Monday, Jun. 11, 1928
Ornithopter
Down a sunny street in St. Augustine, Fla., sped an automobile excitedly tooting and towing a fantastic bicycle. Fourteen-foot wings flapped great currents of air on either side of it. Flushed, intense, George White sat optimistically astride his invention. He pedalled furiously to force the wings to a rate of 100 flaps per minute, cast off from the car, rose gracefully in air. Like some prehistoric monster, the ornithopter, wings glistening in sunlight, described a gigantic parabola and came, back to earth. It had traveled eight-tenths of a mile in one minute and 36 seconds (rate of 30 m.p.h.).
Inventor White, satisfied, took the machine back to his laboratory for further study.

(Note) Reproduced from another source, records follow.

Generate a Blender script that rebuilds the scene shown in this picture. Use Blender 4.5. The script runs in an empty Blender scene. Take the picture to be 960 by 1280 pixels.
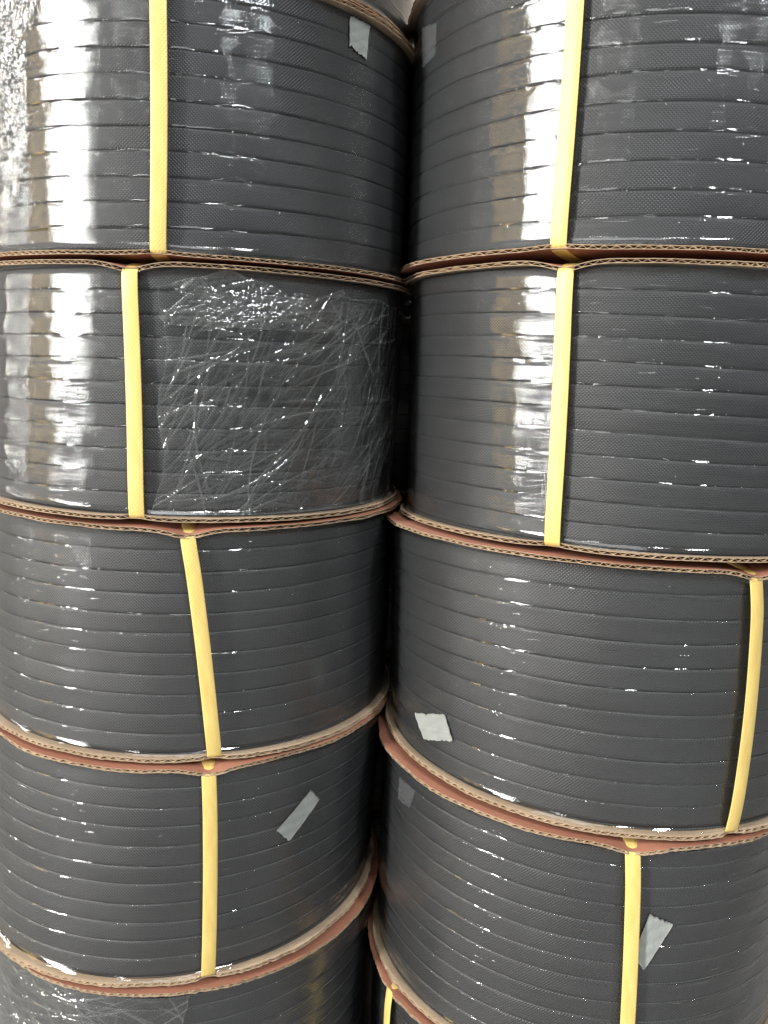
import bpy, math, random
import numpy as np
from mathutils import Matrix, Vector
S = bpy.context.scene
COL = S.collection
PI = math.pi

# ------------------------------------------------------------------ camera
cam_d = bpy.data.cameras.new("camera"); cam = bpy.data.objects.new("camera", cam_d); COL.objects.link(cam)
S.camera = cam
cam_d.sensor_fit = 'VERTICAL'; cam_d.sensor_height = 24.0; cam_d.lens = 1035 / 1280 * 24.0
cam_d.clip_start = 0.02; cam_d.clip_end = 100
p_, r_ = 0.162, 0.047
fwd = Vector((0, math.cos(p_), -math.sin(p_))); R0 = Vector((1, 0, 0)); U0 = R0.cross(fwd)
X = R0 * math.cos(r_) + U0 * math.sin(r_); Y = -R0 * math.sin(r_) + U0 * math.cos(r_); Z = -fwd
cam.matrix_world = Matrix(((X.x, Y.x, Z.x, 0), (X.y, Y.y, Z.y, 0), (X.z, Y.z, Z.z, 0), (0, 0, 0, 1)))

# ------------------------------------------------------------------ view and world (dim indoor surroundings)
S.view_settings.view_transform = 'Standard'; S.view_settings.look = 'None'
S.view_settings.exposure = -0.15; S.view_settings.gamma = 1.0; S.view_settings.use_curve_mapping = False
w = bpy.data.worlds.new("World"); S.world = w; w.use_nodes = True
w.node_tree.nodes["Background"].inputs[0].default_value = (0.88, 0.95, 1.0, 1)
w.node_tree.nodes["Background"].inputs[1].default_value = 0.075

# ------------------------------------------------------------------ lamps: heading in degrees from -Y towards +X, seen from the stacks
def lamp(name, heading, dist, z, sx, sz, power, col=(1, 1, 1), centre=(0.0, 0.62), aim=-0.1):
    h = math.radians(heading)
    loc = Vector((centre[0] + dist * math.sin(h), centre[1] - dist * math.cos(h), z))
    d = bpy.data.lights.new(name, 'AREA'); d.shape = 'RECTANGLE'; d.size = sx; d.size_y = sz
    d.energy = power; d.color = col
    o = bpy.data.objects.new(name, d); COL.objects.link(o); o.location = loc
    t = Vector((centre[0], centre[1], aim)) - loc
    o.rotation_euler = t.to_track_quat('-Z', 'Y').to_euler()
    return o
lamp("window_light", -54, 8.0, 2.3, 0.82, 5.6, 1550, (1.0, 0.985, 0.96))
lamp("tube_lamp", -24, 7.0, 4.8, 0.20, 3.0, 85, (1.0, 0.98, 0.95))
lamp("tube_lamp", 34, 6.0, 4.6, 0.52, 1.9, 430, (0.94, 0.97, 1.0))
lamp("tube_lamp", 15, 4.5, 4.6, 0.34, 1.2, 100, (0.97, 0.98, 1.0))
lamp("side_streak_light", -88, 6.0, 0.9, 0.07, 3.2, 90, (1, 0.97, 0.92))  # added narrow light for the thin vertical glare line on the right stack
lamp("tan_reflection_light", -70, 5.5, 0.3, 0.55, 3.4, 38, (1.0, 0.66, 0.20))  # stand-in for an unseen tan object, added for its bands in the film
lamp("overhead_fill", -15, 1.9, 3.9, 2.2, 2.0, 54, (0.96, 0.98, 1.0))  # general fill from above, added and kept high to avoid direct glare

# ------------------------------------------------------------------ node helpers
def mat(name):
    m = bpy.data.materials.new(name); m.use_nodes = True
    nt = m.node_tree; b = nt.nodes["Principled BSDF"]
    return m, nt, b
def N(nt, t, **kw):
    n = nt.nodes.new(t)
    for k, v in kw.items(): setattr(n, k, v)
    return n
def math_(nt, op, a, b=None, c=None, clamp=False):
    n = N(nt, 'ShaderNodeMath', operation=op, use_clamp=clamp)
    for i, q in enumerate((a, b, c)):
        if q is None: continue
        if isinstance(q, (int, float)): n.inputs[i].default_value = q
        else: nt.links.new(q, n.inputs[i])
    return n.outputs[0]
def ramp(nt, fac, stops):
    n = N(nt, 'ShaderNodeValToRGB'); e = n.color_ramp.elements
    while len(e) < len(stops): e.new(0.5)
    for q, (pos, c) in zip(e, stops):
        q.position = pos; q.color = (*c, 1) if len(c) == 3 else c
    nt.links.new(fac, n.inputs[0]); return n.outputs[0]
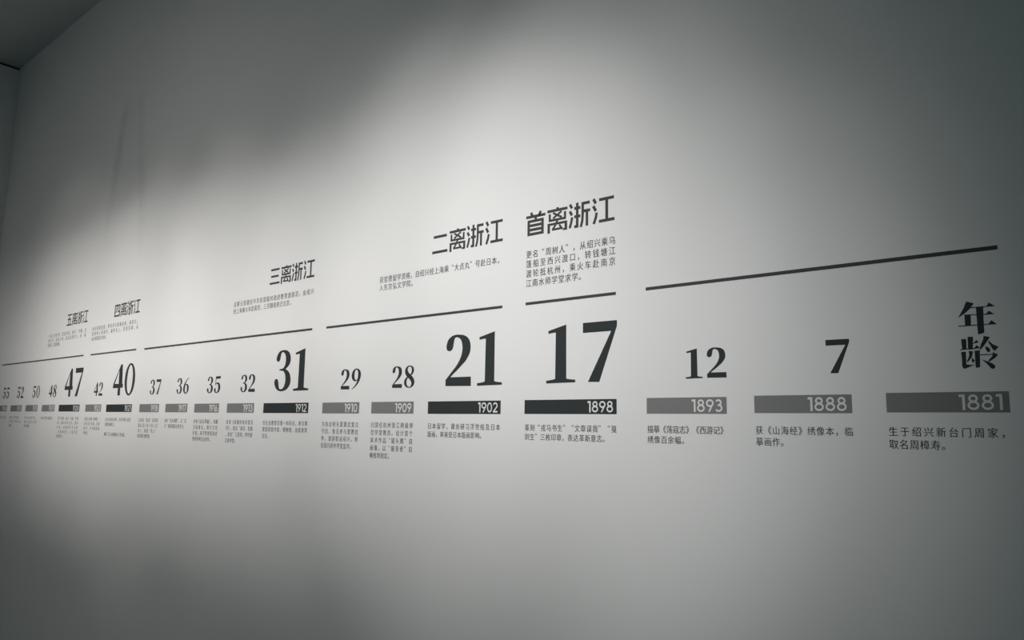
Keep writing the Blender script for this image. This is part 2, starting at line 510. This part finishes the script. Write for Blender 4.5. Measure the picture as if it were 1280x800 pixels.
# ------------------------------------------------------------------ small running text
GLYPH = {}
_tc = D.curves.new('glyph_source', 'FONT')
_to = D.objects.new('glyph_source', _tc)
COL.objects.link(_to)
_tc.resolution_u = 3


def glyph(ch):
    """outline of one character as verts and faces in em units, centred in its cell"""
    if ch not in GLYPH:
        _tc.body = ch
        bpy.context.view_layer.update()
        me = D.meshes.new_from_object(_to.evaluated_get(bpy.context.evaluated_depsgraph_get()))
        vs = [(v.co.x, v.co.y) for v in me.vertices]
        fs = [tuple(p_.vertices) for p_ in me.polygons]
        D.meshes.remove(me)
        if vs:
            x0, x1 = min(v[0] for v in vs), max(v[0] for v in vs)
            if ch == '“':
                vs = [(v[0] - x0 + 0.54, v[1] + 0.14) for v in vs]
            elif ch == '”':
                vs = [(v[0] - x0 + 0.03, v[1] + 0.14) for v in vs]
        GLYPH[ch] = (vs, fs)
    return GLYPH[ch]


def text_line_mesh(name, chars, width, em, pitch, justify):
    """one line, starting at x = 0, centred on z = 0; justified lines fill the width"""
    n = len(chars)
    step = (width - em) / (n - 1) if justify and n > 1 else pitch
    V, F = [], []
    for i, ch in enumerate(chars):
        if ch == ' ':
            continue
        vs, fs = glyph(ch)
        for k_, dx in enumerate((-0.010, 0.010)):      # the photo's weight is a little above regular
            off = len(V)
            for x, y in vs:
                V.append((i * step + (x + dx) * em, -VINYL * (0.5 + 0.1 * k_), (y - 0.38) * em))
            F += [tuple(off + k for k in f) for f in fs]
    me = D.meshes.new(name)
    me.from_pydata(V, [], F)
    bm = bmesh.new()
    bm.from_mesh(me)
    for f in bm.faces:                      # face the room
        f.normal_update()
        if f.normal.y > 0:
            f.normal_flip()
    bm.to_mesh(me)
    bm.free()
    me.materials.append(M_TEXT)
    return me


def text_block(name, lines, x0, z_first, line_gap, width, em, pitch, label, cat, group, last_justified=False):
    t = empty(name, (x0, 0, z_first), label, cat, group)
    for i, ln in enumerate(lines):
        if not ln:
            continue
        last = i == len(lines) - 1 or lines[i + 1] == ''
        link('text_line', text_line_mesh('text_line', ln, width, em, pitch, not last), t, (0, 0, -i * line_gap))
    return t


# ------------------------------------------------------------------ the room
CEIL_Z = 4.27
CX = -7.945                                   # the inner corner on the timeline wall
END_DIR = Vector((0.28, -1.0)).normalized()   # the end wall runs back from the corner along this
E1 = Vector((CX, 0)) + END_DIR * 5.6
EN = Vector((-1.0, -0.28)).normalized()       # its outward normal

w = link('wall_back', box_mesh('wall_back', CX - 0.12, 2.2, 0.0, 0.15, -0.0, CEIL_Z + 0.1, M_BACK))
tag(w, 'long white wall carrying the printed timeline', kind='structure')
w = link('wall_left', prism_mesh('wall_left', [(CX, 0), (CX + EN.x * .15, 0.0), (E1.x + EN.x * .15, E1.y + EN.y * .15), (E1.x, E1.y)],
                                 0.0, CEIL_Z - 0.022, M_WALL))
tag(w, 'white end wall at the far left corner', kind='structure')
w = link('trim_1', prism_mesh('trim_1', [(CX - .03, 0), (CX - .13, 0.0), (E1.x - .13, E1.y), (E1.x - .03, E1.y)],
                              CEIL_Z - 0.022, CEIL_Z, M_GAP))
tag(w, 'black shadow gap between end wall and ceiling', kind='structure')
w = link('ceiling', box_mesh('ceiling', CX - 0.2, 2.2, -5.6, 0.0, CEIL_Z, CEIL_Z + 0.1, M_CEIL))
tag(w, 'plain painted ceiling', kind='structure')
w = link('floor', box_mesh('floor', CX - 0.2, 2.2, -5.6, 0.15, -0.1, 0.0, M_FLOOR))
tag(w, 'grey gallery floor', kind='structure')

# ------------------------------------------------------------------ the timeline
AGE_Z = 0.0883        # foot of the ages above the foot of the bands
BAND_H = 0.0410
EM_S, PITCH_S = 0.0210, 0.0222
GAP_S = 0.0265

# year, age, x0, x1 of the band, z of its foot, caption lines
ENTRIES = [
    ('1881', None, -0.9814, -0.7309, 1.5885, ['生于绍兴新台门周家，', '取名周樟寿。']),
    ('1888', '7', -1.3097, -1.0602, 1.5867, ['获《山海经》绣像本，临', '摹画作。']),
    ('1893', '12', -1.6393, -1.3884, 1.5847, ['描摹《荡寇志》《西游记》', '绣像百余幅。']),
    ('1898', '17', -2.1078, -1.7443, 1.5833, ['篆刻“戎马书生”“文章误我”“戛', '剑生”三枚印章，表达革新意志。']),
    ('1902', '21', -2.5780, -2.2150, 1.5828, ['日本留学，课余研习浮世绘及日本', '版画，审美受日本版画影响。']),
    ('1909', '28', -2.9094, -2.6578, 1.5833, ['归国任杭州浙江两级师', '范学堂教员。设计首个', '美术作品“猫头鹰”自', '画像，以“报丧者”自', '喻批判现实。']),
    ('1910', '29', -3.2385, -2.9871, 1.5834, ['为抗议校长夏震武复古', '守旧，鲁迅参与罢教抗', '争，遂辞职返绍兴，转', '任绍兴府中学堂监学。']),
    ('1912', '31', -3.7008, -3.3418, 1.5843, ['任社会教育司第一科科长，参与筹', '建国家图书馆、博物馆，出席美育', '会议。']),
    ('1913', '32', -4.0315, -3.7835, 1.5852, ['发表《拟播布美术意见', '书》，提出“保存、发展', '、美化”三原则，呼吁建', '立美术馆。']),
    ('1916', '35', -4.3617, -4.1109, 1.5857, ['抄录《金石萃编》，收藏', '汉画像石，图片文化', '价值，美学思想逐渐成', '熟并影响日后创作。']),
    ('1917', '36', -4.6882, -4.4399, 1.5871, ['设计“北大校徽”，以“北', '大”篆体图案沿用至今。']),
    ('1918', '37', -5.0120, -4.7670, 1.5875, ['以笔名“鲁迅”发表首', '篇白话小说《狂人日', '记》，揭露“吃人”', '的封建礼教弊害。']),
    ('1921', '40', -5.4753, -5.1150, 1.5883, ['在北大兼任讲师，开设中国小说史', '课程并编讲义。', '', '翻译《工人绥惠略夫》等名篇。']),
    ('1923', '42', -5.7990, -5.5540, 1.5899, ['出版小说集《呐喊》，', '自行设计封面，红底', '黑字，为书籍装帧', '代表作。']),
    ('1928', '47', -6.2580, -5.9000, 1.5908, ['译介苏俄 画论 出版 外国', '版，编印美术丛书，倡导', '木刻，扶植青年艺术家', '，发起朝花社，介绍东欧', '和北欧文学。']),
    ('1929', '48', -6.5800, -6.3350, 1.5911, ['出版《近代木刻选集》。']),
    ('1931', '50', -6.9123, -6.6670, 1.5916, ['创办木刻讲习会，', '邀内山嘉吉任教', '并亲任翻译。']),
    ('1933', '52', -7.2450, -6.9970, 1.5918, ['编印《北平笺谱》，', '并作序，举办木刻', '展览会。']),
    ('1936', '55', -7.5790, -7.3310, 1.5922, ['抱病参观第二回全国', '木刻展览会。']),
]
# measured middles of the single digits of each age
AGE_X = {
    '7': [-1.0886], '12': [-1.4843, -1.4154], '17': [-1.9582, -1.8057], '21': [-2.4235, -2.2699], '28': [-2.7582, -2.6878],
    '29': [-3.0873, -3.0152], '31': [-3.5558, -3.4084], '32': [-3.8862, -3.8150], '35': [-4.2139, -4.1406],
    '36': [-4.5437, -4.4705], '37': [-4.8668, -4.7924], '40': [-5.3342, -5.1733], '42': [-5.6554, -5.5825],
    '47': [-6.1165, -5.9544], '48': [-6.4384, -6.3622], '50': [-6.7669, -6.6868], '52': [-7.0975, -7.0180],
    '55': [-7.4261, -7.3453],
}
BIG = {'17', '21', '31', '40', '47'}

ORD = ['', 'second', 'third', 'fourth', 'fifth', 'sixth', 'seventh', 'eighth', 'ninth', 'tenth', 'eleventh', 'twelfth',
       'thirteenth', 'fourteenth', 'fifteenth', 'sixteenth', 'seventeenth', 'eighteenth', 'nineteenth']


def place(i, n):
    if i == 0:
        return 'rightmost of the row'
    if i == n - 1:
        return 'cut by the left frame edge' if n == 19 else 'leftmost of the row'
    return ORD[i] + ' from the right'


for idx, (year, age, x0, x1, zf, lines) in enumerate(ENTRIES):
    wide = age in BIG
    tone = 'charcoal' if wide else 'mid-grey'
    b = empty('year_band', (x0, 0, zf), '%s band with pale year %s, %s' % (tone, year, place(idx, 19)), 'year label',
              'year bands along the timeline')
    link('band', box_mesh('band', 0, x1 - x0, -VINYL, 0.0, 0, BAND_H, M_DARK if wide else M_GREY), b)
    gap = 0.0036
    tot = sum(YW[c] * YEAR_H for c in year) + gap * 3
    cx = (x1 - x0) - 0.0125 - tot
    for c in year:
        link('digit', year_mesh(c), b, (cx, 0, 0.0046))
        cx += YW[c] * YEAR_H + gap
    # caption
    wd = x1 - x0
    em = EM_S
    text_block('caption', lines, x0 + 0.001, zf - 0.0400, GAP_S, wd - 0.001, em, PITCH_S,
               'tiny dark %s caption under the %s band, %s' % (
                   {1: 'one-line', 2: 'two-line', 3: 'three-line', 4: 'four-line', 5: 'five-line'}[len(lines)] if '' not in lines
                   else 'two-paragraph', year, place(idx, 19)), 'caption', 'captions under the year bands')
    # age
    if age is None:
        continue
    h = 0.1683 if wide else 0.0755
    ax = AGE_X[age]
    a = empty('age_number', (ax[0] - ADV[age[0]] * h / 2, 0, zf + AGE_Z),
              '%s charcoal serif number %s above the %s band, %s' % (
                  'large' if wide else 'small', age, year, 'leftmost number' if idx == 18 else ['', 'rightmost number'][idx] if idx < 2 else
                  ORD[idx - 1] + ' number from the right'), 'number',
              'serif age numbers along the timeline')
    for c, mx in zip(age, ax):
        link('digit', age_mesh(c, h), a, (mx - ADV[c] * h / 2 - a.location.x, 0, 0))

# the two stacked characters at the head of the row
t = empty('age_title', (-0.819, 0, 1.6732), 'two bold serif Chinese characters stacked above the 1881 band', 'lettering')
for ch in '年龄':
    d = SONG[ch]
    link('character', film_from_polys('character', [[tuple(q) for q in poly] for poly in d['polys']], M_DARK), t,
         (d['at'][0] + 0.819, 0, d['at'][1] - 1.6732))

# ruled lines
for x0, x1, z, lb in [
    (-7.5524, -5.9118, 1.9190, 'thin dark rule ending at the left frame edge, above ages 55 to 47'),
    (-5.7962, -5.1211, 1.9173, 'shortest-looking thin dark rule, above ages 42 and 40'),
    (-5.0124, -3.3433, 1.9144, 'long thin dark rule in the left half, reaching from age 37 to age 31'),
    (-3.2386, -2.2145, 1.9139, 'dark rule in the middle of the wall, above ages 29, 28 and 21'),
    (-2.1090, -1.7452, 1.9143, 'short dark rule above the largest-looking age 17'),
    (-1.6386, -0.7309, 1.9163, 'long dark rule at the right, above ages 12 and 7'),
]:
    r = link('rule_line', box_mesh('rule_line', 0, x1 - x0, -VINYL, 0, -0.0043, 0.0043, M_LINE), None, (x0, 0, z))
    tag(r, lb, 'line', 'horizontal rules along the timeline')

# headings with their paragraphs
PLB = {
    '首': 'four-line dark paragraph under the largest-looking heading',
    '二': 'wide two-line paragraph in the middle, under the heading starting with two bars',
    '三': 'faint two-line paragraph under the heading starting with three bars',
    '四': 'faint three-line paragraph under the heading that starts with a square character',
    '五': 'faintest three-line paragraph under the leftmost heading',
}
HEADINGS = [
    ('首', -2.1105, 2.1225, -2.1090, 0.3640, 2.0660, 0.0298, 'largest-looking bold grey heading, above the four-line paragraph and age 17',
     ['更名“周树人”，从绍兴乘乌', '篷船至西兴渡口，转钱塘江', '渡轮抵杭州，乘火车赴南京', '江南水师学堂求学。']),
    ('二', -2.5800, 2.1238, -2.8895, 0.6725, 2.0655, 0.0290, 'bold grey heading whose first character is two horizontal bars',
     ['获官费留学资格，自绍兴经上海乘“大贞丸”号赴日本，', '入东京弘文学院。']),
    ('三', -3.7110, 2.1253, -4.0310, 0.6860, 2.0680, 0.0310, 'bold grey heading whose first character is three horizontal bars',
     ['应蔡元培邀任中华民国临时政府教育部部员，由绍兴', '经上海乘火车赴南京，三月随政府迁北京。']),
    ('四', -5.4810, 2.1150, -5.8040, 0.6840, 2.0695, 0.0295, 'bold heading whose first character is a closed square frame, above age 40',
     ['辞去故里旧居，携母亲与家眷启程，离绍兴，', '经杭州上海南京，辗转北上，定居京城，从', '此未再回绍兴故乡。']),
    ('五', -6.2630, 2.1165, -6.5865, 0.6810, 2.0705, 0.0295, 'leftmost and smallest-looking bold heading, above age 47',
     ['与友人赴杭州，游览西湖，购买 书籍，住', '四五日，返回上海，此后定居沪上，未 再', '回浙江，直至病逝。']),
]
for first, hx, hz, px, pw, pz, gap, lb, lines in HEADINGS:
    h = empty('heading', (hx, 0, hz), lb, 'heading', 'bold headings above the timeline')
    for ch, dx in zip(first + '离浙江', (0.0, 0.0930, 0.1835, 0.2775)):
        link('character', head_mesh(ch), h, (dx, 0, 0))
    text_block('heading_paragraph', lines, px, pz, gap, pw, 0.0256, 0.0277,
               PLB[first],
               'paragraph', 'paragraphs under the headings')

D.objects.remove(_to)
D.curves.remove(_tc)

A graduate of the Massachusetts Institute of Technology, army aviator and flying instructor, his stern mistress is aerodynamics. Quietly, persistently he has worked to prove his theory that a bicycle, like a bird, can gain forward momentum by upward strokes of wings.
His bicycle's wing skeleton is made of chrome molybdenum, that strong, light, beautifully tempered metal whose high value was discovered during the War, which has become important in airplane construction. This framework is covered with noninflammable celluloid upon the surface of which are distributed many "feathers" (strips of the molybdenum). The whole machine weighs 117 pounds, can be built for $350.
The problem of flying through the air by foot power, for a minute and a half at least, seems solved. There remains the problem of how to get started. At present the automobile acts as starter. Later Inventor White plans to take off from hillsides after installing a two and a half horsepower compressed air motor to get him up and give the 100 "wing flaps per minute necessary for flight.